Sludge Dewatering - The thickened sludge from the gravity thickeners is pumped to one of three centrifuges for dewatering.  The ± 3% sludge that is drawn from the thickeners has polymer added to it before being introduced into the centrifuge.  The centrifuge, through an interior screw moves the thin sludge through a spinning bowl.  The bowl can spin up to 2,900 rpm.  The water is spun out of the sludge as it is moved down the screw auger for final discharge.  The final solid content of the discharged sludge is regulated to 23% ±.  This sludge content is capable of being burned in the incinerator without the addition of oil as an auxiliary fuel.

When the incinerator is down for maintenance, the sludge content can be spun to a solid content of >30%.

Incineration - The FBI is sized to burn all of the sludge and scum produced at the plant while meeting all New Hampshire and EPA air emission regulations.
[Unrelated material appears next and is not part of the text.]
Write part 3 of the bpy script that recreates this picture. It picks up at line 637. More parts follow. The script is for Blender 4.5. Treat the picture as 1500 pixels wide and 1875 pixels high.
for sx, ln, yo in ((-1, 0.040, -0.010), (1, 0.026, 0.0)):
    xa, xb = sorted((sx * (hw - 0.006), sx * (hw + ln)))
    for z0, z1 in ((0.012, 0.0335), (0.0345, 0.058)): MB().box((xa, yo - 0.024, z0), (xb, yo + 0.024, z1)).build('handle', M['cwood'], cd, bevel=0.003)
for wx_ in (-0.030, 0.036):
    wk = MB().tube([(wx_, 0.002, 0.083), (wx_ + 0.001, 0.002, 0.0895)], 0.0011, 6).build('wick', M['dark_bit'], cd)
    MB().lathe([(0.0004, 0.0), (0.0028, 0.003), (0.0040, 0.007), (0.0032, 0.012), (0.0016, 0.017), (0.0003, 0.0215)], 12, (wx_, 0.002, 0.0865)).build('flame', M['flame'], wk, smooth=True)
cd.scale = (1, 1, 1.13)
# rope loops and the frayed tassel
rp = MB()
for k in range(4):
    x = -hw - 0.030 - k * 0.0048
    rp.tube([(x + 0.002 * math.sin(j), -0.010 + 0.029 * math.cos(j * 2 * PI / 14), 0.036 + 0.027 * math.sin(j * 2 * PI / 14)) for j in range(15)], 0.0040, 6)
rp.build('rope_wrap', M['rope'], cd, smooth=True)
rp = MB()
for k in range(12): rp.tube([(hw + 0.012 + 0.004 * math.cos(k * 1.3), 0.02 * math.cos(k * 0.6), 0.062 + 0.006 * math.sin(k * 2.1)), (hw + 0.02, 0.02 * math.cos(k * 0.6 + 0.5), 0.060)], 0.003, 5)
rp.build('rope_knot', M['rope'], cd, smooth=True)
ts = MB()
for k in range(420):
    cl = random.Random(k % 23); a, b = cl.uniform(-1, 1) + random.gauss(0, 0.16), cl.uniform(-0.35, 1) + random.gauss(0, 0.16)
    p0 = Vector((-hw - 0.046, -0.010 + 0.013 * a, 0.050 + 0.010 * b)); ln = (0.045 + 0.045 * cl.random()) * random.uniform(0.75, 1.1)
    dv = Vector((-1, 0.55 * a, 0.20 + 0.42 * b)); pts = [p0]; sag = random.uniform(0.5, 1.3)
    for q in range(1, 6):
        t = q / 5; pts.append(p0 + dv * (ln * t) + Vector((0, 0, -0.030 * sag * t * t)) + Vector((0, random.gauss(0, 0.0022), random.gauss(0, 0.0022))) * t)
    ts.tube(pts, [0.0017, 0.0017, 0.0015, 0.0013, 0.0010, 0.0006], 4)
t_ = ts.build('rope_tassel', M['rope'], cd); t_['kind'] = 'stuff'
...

The plant has one fluidized bed incinerator that is operated during dewatering to burn the sludge produced by the belt filter press. During the two weeks of the year when the incinerator is down for preventative maintenance, sludge is trucked to an approved landfill.

Septage Odor Control ScrubbersOdors - Sludge processing can be a nasty business and create substantial odors. Manchester has spent several million dollars over the past several years doing all possible to eliminate these offensive smells.

Mist Chamber Odor Control System – A new 40,000 cubic foot per minute (cfm) mist chamber odor control system was constructed to treat odors from the air above the gravity thickeners, the sludge dewatering area, and the scum thickening area. Activated carbon odor control systems were added for treatment of air from the wet well and influent channel areas in the Influent Pump Station, also known as the headworks, and the Septage Receiving Facility. In each case, the odorous areas were contained by barriers such as aluminum plating or fiberglass covers in order to reduce the volume of air to be treated. This minimized the capital as well as operating cost of the new odor control systems.

Bio-Filter Covers – In 1998, covers were put over the primary clarifiers and channels leading to the clarifiers, as well as the grit channels and the aeration tanks. The odors from these tanks are treated by the use of an earth Bio-filter.